▶ Available data:
^^^^

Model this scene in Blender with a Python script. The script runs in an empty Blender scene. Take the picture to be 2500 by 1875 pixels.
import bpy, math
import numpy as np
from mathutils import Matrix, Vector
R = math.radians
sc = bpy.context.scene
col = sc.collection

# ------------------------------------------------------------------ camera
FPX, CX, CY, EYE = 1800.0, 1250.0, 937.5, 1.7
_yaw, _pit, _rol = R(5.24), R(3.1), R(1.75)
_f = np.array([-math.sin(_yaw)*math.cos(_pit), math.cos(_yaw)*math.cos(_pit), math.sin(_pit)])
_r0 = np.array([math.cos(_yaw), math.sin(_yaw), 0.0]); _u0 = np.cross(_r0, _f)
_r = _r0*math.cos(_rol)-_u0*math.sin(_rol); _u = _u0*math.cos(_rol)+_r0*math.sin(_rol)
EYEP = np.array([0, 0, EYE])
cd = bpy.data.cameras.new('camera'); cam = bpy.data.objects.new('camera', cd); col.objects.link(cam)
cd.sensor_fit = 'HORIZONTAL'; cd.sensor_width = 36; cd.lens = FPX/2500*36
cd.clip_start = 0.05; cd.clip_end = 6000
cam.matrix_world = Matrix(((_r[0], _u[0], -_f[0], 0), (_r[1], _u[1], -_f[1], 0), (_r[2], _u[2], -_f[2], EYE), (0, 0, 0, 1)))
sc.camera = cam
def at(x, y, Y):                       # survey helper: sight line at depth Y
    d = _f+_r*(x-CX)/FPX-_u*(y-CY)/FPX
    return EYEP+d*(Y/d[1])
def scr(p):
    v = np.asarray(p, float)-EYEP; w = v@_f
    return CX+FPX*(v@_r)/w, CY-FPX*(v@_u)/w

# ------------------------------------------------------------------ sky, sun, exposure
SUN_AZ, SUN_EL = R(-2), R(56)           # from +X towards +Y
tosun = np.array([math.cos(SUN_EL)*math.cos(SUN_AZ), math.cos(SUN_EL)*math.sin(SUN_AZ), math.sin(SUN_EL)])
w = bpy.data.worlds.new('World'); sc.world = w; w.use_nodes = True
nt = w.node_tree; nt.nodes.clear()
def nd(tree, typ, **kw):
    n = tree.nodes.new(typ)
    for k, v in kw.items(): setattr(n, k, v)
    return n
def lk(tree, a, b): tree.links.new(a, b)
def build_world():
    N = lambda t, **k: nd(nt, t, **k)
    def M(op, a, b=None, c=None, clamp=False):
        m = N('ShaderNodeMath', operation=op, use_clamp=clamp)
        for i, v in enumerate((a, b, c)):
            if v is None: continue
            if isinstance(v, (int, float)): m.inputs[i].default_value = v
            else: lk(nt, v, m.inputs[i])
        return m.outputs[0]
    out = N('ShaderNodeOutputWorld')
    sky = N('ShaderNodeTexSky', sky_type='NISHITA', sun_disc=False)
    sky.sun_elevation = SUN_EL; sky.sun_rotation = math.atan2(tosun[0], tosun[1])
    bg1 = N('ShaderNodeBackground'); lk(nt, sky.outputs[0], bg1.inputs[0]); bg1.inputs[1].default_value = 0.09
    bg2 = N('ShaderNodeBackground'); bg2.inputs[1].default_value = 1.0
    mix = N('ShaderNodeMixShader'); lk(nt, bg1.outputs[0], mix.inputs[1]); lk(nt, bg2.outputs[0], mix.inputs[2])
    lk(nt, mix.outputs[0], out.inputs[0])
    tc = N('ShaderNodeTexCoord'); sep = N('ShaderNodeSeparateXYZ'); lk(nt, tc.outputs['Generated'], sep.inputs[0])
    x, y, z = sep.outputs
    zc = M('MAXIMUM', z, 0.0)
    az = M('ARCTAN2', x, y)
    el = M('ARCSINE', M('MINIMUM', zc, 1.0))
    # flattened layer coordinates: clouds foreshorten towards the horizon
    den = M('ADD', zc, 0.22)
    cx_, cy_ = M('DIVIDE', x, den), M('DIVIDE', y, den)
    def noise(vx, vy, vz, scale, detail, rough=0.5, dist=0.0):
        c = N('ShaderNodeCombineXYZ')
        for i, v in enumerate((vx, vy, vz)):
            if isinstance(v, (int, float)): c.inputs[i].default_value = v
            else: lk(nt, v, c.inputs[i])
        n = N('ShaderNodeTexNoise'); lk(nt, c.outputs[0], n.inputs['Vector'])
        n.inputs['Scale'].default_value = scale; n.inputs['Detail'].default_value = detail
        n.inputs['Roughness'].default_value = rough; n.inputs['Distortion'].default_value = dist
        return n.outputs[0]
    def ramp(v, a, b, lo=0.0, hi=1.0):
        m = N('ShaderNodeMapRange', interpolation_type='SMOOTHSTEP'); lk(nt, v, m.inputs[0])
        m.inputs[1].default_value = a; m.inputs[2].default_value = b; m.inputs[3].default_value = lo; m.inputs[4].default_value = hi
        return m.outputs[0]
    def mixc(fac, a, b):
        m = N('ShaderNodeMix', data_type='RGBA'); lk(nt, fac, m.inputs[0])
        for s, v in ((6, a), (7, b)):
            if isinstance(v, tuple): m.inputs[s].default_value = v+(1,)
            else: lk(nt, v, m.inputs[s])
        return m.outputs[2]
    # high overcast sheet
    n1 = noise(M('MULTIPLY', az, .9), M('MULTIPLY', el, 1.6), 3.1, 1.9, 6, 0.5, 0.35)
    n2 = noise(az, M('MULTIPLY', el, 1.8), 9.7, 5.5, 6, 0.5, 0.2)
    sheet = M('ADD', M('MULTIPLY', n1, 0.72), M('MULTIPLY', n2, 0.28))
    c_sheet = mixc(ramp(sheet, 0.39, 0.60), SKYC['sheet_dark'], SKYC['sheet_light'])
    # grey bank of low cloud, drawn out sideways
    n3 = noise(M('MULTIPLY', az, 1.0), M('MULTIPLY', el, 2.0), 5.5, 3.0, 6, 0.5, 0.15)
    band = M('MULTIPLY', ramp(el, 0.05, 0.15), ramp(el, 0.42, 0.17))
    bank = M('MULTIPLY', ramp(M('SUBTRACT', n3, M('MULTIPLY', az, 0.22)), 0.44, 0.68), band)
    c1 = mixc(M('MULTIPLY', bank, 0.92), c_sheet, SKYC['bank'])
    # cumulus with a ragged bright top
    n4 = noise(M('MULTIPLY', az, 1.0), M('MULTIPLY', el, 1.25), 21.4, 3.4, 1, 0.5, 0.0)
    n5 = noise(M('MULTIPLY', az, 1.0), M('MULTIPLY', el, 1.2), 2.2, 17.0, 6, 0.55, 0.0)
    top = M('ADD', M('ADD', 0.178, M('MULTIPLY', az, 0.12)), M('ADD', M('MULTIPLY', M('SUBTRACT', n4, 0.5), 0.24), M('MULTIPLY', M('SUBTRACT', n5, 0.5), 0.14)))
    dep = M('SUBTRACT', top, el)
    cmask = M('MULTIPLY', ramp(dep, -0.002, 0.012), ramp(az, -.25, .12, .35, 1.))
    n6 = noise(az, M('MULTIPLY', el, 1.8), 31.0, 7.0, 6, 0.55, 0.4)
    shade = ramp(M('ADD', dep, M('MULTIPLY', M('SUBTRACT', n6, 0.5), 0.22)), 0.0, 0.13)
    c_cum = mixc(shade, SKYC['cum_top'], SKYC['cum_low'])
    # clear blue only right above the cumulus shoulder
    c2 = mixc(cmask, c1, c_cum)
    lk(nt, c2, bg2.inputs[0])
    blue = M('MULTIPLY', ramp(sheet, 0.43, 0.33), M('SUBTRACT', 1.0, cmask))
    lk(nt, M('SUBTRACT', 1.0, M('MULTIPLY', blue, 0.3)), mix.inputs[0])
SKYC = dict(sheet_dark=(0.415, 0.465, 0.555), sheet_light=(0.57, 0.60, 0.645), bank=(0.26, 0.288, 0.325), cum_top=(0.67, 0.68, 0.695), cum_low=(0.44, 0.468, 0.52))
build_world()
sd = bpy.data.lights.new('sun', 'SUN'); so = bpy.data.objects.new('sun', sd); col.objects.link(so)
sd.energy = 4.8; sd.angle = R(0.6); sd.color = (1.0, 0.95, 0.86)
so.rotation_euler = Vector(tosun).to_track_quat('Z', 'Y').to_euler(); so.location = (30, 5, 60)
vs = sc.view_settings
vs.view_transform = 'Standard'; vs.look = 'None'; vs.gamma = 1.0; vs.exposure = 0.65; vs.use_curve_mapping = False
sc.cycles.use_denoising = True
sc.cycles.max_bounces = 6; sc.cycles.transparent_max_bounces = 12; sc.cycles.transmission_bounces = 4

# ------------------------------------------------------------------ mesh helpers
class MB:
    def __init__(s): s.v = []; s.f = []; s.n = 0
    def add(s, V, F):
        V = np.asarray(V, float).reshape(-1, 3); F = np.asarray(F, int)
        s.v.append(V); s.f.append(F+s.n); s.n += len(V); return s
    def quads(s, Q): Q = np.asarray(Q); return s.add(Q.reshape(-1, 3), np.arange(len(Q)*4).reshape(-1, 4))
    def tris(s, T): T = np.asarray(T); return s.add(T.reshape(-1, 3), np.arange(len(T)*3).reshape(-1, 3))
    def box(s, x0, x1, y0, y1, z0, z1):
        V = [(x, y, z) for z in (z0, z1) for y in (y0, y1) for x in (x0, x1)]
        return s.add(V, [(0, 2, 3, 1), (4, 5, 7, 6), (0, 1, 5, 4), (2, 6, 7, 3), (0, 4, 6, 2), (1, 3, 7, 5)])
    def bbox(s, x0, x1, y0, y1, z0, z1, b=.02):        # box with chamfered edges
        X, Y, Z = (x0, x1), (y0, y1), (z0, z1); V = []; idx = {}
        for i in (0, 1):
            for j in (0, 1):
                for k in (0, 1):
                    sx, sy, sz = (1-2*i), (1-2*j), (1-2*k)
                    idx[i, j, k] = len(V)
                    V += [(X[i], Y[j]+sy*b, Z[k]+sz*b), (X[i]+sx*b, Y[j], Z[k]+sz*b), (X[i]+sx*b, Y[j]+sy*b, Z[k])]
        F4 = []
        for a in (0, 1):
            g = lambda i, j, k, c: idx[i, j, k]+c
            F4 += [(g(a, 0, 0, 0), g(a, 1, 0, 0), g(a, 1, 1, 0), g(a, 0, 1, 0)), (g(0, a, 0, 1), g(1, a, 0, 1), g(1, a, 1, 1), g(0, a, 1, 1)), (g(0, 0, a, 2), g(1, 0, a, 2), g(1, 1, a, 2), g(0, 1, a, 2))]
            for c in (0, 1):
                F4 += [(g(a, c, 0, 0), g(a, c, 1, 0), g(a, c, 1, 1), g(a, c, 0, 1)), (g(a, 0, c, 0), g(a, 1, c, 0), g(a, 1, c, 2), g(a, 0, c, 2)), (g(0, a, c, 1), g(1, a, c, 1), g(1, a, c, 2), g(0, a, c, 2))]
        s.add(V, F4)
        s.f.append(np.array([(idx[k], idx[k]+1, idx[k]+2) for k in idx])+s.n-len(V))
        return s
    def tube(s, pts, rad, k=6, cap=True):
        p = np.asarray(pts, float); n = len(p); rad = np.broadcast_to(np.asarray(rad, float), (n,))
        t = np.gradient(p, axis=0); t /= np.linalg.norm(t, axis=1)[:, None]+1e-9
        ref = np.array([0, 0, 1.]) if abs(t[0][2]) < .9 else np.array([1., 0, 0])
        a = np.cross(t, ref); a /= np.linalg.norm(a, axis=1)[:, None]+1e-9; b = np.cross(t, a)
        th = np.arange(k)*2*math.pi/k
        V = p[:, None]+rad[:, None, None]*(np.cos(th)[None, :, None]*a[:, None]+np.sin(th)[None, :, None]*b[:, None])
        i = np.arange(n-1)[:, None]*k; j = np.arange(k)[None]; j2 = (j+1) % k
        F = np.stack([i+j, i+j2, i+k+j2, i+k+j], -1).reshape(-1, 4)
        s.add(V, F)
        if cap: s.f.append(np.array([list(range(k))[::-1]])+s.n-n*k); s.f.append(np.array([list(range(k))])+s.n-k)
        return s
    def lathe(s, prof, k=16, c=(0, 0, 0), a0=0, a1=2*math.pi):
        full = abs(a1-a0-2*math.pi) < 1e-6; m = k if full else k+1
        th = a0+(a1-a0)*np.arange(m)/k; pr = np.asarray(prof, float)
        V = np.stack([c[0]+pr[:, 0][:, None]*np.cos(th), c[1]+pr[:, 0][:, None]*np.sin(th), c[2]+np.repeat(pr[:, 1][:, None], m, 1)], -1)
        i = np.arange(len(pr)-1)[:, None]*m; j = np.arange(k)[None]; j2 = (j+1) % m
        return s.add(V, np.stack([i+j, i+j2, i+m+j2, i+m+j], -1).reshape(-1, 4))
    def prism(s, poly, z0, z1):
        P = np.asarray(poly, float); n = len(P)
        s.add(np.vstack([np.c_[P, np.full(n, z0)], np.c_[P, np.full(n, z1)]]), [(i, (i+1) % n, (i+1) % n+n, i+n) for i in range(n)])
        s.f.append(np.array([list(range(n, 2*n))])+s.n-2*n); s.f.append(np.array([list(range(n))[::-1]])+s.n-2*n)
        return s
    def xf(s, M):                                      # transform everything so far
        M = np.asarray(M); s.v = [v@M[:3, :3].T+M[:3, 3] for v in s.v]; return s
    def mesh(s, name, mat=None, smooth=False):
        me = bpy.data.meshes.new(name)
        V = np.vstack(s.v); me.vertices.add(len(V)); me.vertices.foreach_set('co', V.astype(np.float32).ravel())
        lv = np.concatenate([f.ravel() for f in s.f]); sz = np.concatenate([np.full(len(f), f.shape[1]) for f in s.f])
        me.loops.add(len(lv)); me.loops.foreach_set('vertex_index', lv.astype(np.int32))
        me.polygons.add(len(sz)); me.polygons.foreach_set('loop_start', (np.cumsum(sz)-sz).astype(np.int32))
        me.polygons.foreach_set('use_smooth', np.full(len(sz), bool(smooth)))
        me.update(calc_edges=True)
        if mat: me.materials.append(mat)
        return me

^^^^

What you return should be the lines from the start of the data through the line with "return CX+FPX*(v@_r)/w, CY-FPX*(v@_u)/w", quoted exactly and nothing more.

Model this scene in Blender with a Python script. The script runs in an empty Blender scene. Take the picture to be 2500 by 1875 pixels.
import bpy, math
import numpy as np
from mathutils import Matrix, Vector
R = math.radians
sc = bpy.context.scene
col = sc.collection

# ------------------------------------------------------------------ camera
FPX, CX, CY, EYE = 1800.0, 1250.0, 937.5, 1.7
_yaw, _pit, _rol = R(5.24), R(3.1), R(1.75)
_f = np.array([-math.sin(_yaw)*math.cos(_pit), math.cos(_yaw)*math.cos(_pit), math.sin(_pit)])
_r0 = np.array([math.cos(_yaw), math.sin(_yaw), 0.0]); _u0 = np.cross(_r0, _f)
_r = _r0*math.cos(_rol)-_u0*math.sin(_rol); _u = _u0*math.cos(_rol)+_r0*math.sin(_rol)
EYEP = np.array([0, 0, EYE])
cd = bpy.data.cameras.new('camera'); cam = bpy.data.objects.new('camera', cd); col.objects.link(cam)
cd.sensor_fit = 'HORIZONTAL'; cd.sensor_width = 36; cd.lens = FPX/2500*36
cd.clip_start = 0.05; cd.clip_end = 6000
cam.matrix_world = Matrix(((_r[0], _u[0], -_f[0], 0), (_r[1], _u[1], -_f[1], 0), (_r[2], _u[2], -_f[2], EYE), (0, 0, 0, 1)))
sc.camera = cam
def at(x, y, Y):                       # survey helper: sight line at depth Y
    d = _f+_r*(x-CX)/FPX-_u*(y-CY)/FPX
    return EYEP+d*(Y/d[1])
def scr(p):
    v = np.asarray(p, float)-EYEP; w = v@_f
    return CX+FPX*(v@_r)/w, CY-FPX*(v@_u)/w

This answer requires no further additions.